Tous nos soucis, quelle qu’en soit la nature, sont vraisemblablement comme brodés sur notre souci principal, qui est de guetter et de déjouer la pesanteur.

Il arrive que l’on dorme debout. Les soldats en guerre ont connu cet état pénible, et savent bien que la chute ne tarde pas et aussitôt les réveille ; moins heureux en cela que les chevaux, qui ont quatre pieds. Or, je crois qu’il arrive la même chose à ceux qui se couchent mal, c’est-à-dire qui, étant couchés, restent en quelque façon debout. Ils s’endorment par degrés ; mais par cela même ils se relâchent et cèdent à la pesanteur, pour la partie de leur corps qui était debout, en équilibre et défense. De là une chute imperceptible ou presque mais qui parle éloquemment, de façon à réveiller aussitôt le dormeur. Car nul n’a appris, nul ne peut apprendre à négliger le plus petit commencement de chute. Et chacun connaît ces rêves indéterminés et fort désagréables, qui vous réveillent par le sentiment d’une chute. Ces rêves sont plus ou moins ornés ; mais l’alerte est toujours la même ; et sans doute il arrive souvent que l’alerte nous réveille, sans aucun commentaire d’imagination.

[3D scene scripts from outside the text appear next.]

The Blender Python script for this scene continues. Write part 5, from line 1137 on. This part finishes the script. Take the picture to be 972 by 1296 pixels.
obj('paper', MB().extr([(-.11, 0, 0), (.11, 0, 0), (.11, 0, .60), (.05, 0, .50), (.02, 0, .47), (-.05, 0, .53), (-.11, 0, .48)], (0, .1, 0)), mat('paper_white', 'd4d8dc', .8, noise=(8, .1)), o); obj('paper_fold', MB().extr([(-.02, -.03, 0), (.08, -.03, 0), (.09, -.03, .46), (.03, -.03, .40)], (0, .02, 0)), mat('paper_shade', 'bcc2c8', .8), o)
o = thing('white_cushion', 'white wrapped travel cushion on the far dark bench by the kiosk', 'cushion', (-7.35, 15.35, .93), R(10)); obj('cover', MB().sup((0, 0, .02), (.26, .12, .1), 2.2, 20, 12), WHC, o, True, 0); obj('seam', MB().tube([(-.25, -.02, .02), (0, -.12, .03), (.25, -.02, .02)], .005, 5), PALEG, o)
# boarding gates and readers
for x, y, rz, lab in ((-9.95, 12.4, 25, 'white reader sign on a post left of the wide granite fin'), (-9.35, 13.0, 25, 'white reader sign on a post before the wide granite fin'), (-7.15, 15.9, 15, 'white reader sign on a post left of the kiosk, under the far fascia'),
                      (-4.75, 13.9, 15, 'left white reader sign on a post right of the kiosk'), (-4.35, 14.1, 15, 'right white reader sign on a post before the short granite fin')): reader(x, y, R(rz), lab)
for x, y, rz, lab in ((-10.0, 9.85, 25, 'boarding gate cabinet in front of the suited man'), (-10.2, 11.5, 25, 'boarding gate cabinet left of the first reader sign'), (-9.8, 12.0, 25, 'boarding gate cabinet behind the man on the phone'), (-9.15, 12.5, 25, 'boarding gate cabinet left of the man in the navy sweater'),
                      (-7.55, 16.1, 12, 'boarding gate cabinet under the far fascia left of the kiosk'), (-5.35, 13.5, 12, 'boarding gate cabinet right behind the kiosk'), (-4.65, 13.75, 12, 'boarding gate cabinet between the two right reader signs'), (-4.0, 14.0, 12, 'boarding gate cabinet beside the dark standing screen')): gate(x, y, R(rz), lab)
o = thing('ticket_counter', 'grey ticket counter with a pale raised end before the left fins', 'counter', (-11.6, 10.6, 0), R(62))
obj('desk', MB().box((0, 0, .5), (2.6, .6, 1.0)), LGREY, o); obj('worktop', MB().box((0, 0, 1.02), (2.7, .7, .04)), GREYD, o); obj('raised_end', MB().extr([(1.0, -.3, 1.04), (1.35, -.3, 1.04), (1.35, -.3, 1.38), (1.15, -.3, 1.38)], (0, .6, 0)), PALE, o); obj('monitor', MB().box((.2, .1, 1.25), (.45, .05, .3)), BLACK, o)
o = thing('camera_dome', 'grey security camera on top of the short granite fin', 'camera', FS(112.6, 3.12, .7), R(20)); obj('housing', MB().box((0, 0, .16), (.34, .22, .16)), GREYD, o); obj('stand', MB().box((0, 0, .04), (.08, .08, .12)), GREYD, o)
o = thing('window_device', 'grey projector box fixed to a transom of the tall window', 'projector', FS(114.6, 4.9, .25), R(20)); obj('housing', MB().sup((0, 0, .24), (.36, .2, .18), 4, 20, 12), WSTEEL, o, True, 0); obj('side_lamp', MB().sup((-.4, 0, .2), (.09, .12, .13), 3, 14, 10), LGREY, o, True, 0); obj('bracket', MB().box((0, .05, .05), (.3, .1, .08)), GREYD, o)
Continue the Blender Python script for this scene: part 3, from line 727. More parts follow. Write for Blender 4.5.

Tout est si défiant et armé en nous contre la pesanteur que cette petite peur nous retourne, et nous met de nouveau debout en attitude, quoique le corps semble couché. Ces remarques peuvent expliquer plus d’une insomnie. Le remède est de laisser d’abord agir la pesanteur, de façon qu’elle n’ait plus aucune prise. Prenez la forme d’un liquide.